Monday, October 29, 2007

Mature student, sixties style

I've been thinking about blogging for some time but not got around to it till now, when my new Bangor Uni MA course in Writing says I have to, so here goes.

The course began this month and one thing has ama-a-a-zed me - nobody I've told about it so far has said, 'Why are you going back to college at your age?' (I'm 66). Amazed, because when I began my BA as a mature student loads of people said it. And do you know how old I was then? I was all of 26. But I was married with two children, teaching full time and had a third child during the 5 year course. In those days, before the OU began, being a mature student was very unusual and even more so if you were a woman. There was only one way to do it and that was through University of London external. No continuous assessment in those days. You had to study for five years then take ten exams in a week at the end of it. One three hour exam Monday morning, another in the afternoon. And the same for the next four days: 9 till 12, then 1 till 4.
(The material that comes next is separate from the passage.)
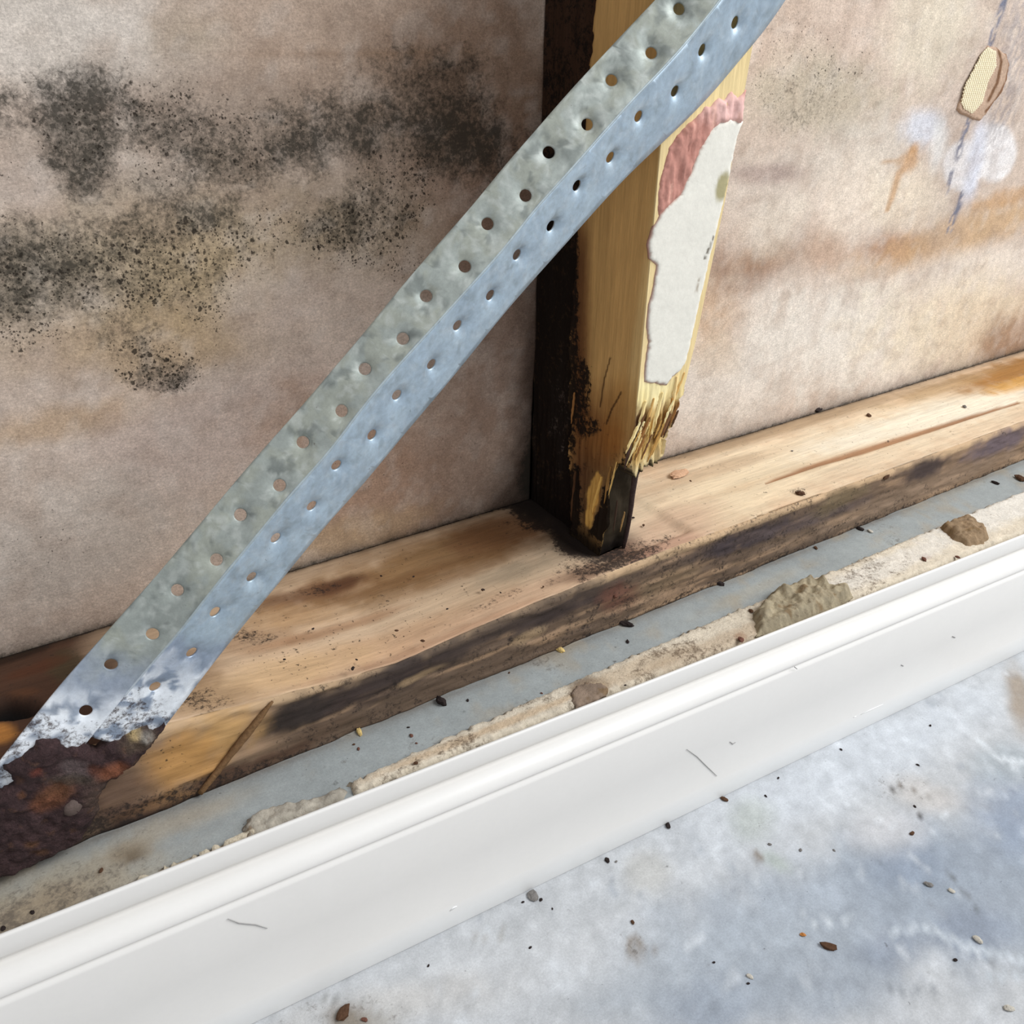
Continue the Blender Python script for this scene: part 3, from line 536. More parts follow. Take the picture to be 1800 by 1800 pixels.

I'll never forget that first day when I joined a mixed bag of around 30 total strangers in a grotty old school somewhere in Nottingham, a place I'd never been to before. I didn't drive then. We'd all had to get up at six so my husband could drive me the twelve miles into Lincoln to catch the train for Nottingham before taking the children to school and going to work. I'd managed to find our exam venue with the aid of a Nottingham street map and stumbled in panting with 3 minutes to spare. And the first thing I noticed was that they all looked even more nervous than I did. Two or three really were a nasty shade of pale green. So maybe I was lucky not to have time to hang about. Sitting at the old-fashioned oak desk, just like the Victorian relics of my own childhood, I was flooded with a sense of well-being, as if transported out of my unhappy marriage back to the calm security of my schooldays. Each exam required 3 essays, each to be around 500 words in length. That worked out at 3000 words a day, 15,000 for the week. Many professional writers are able to work at this pace, but I never have been able to replicate the feat.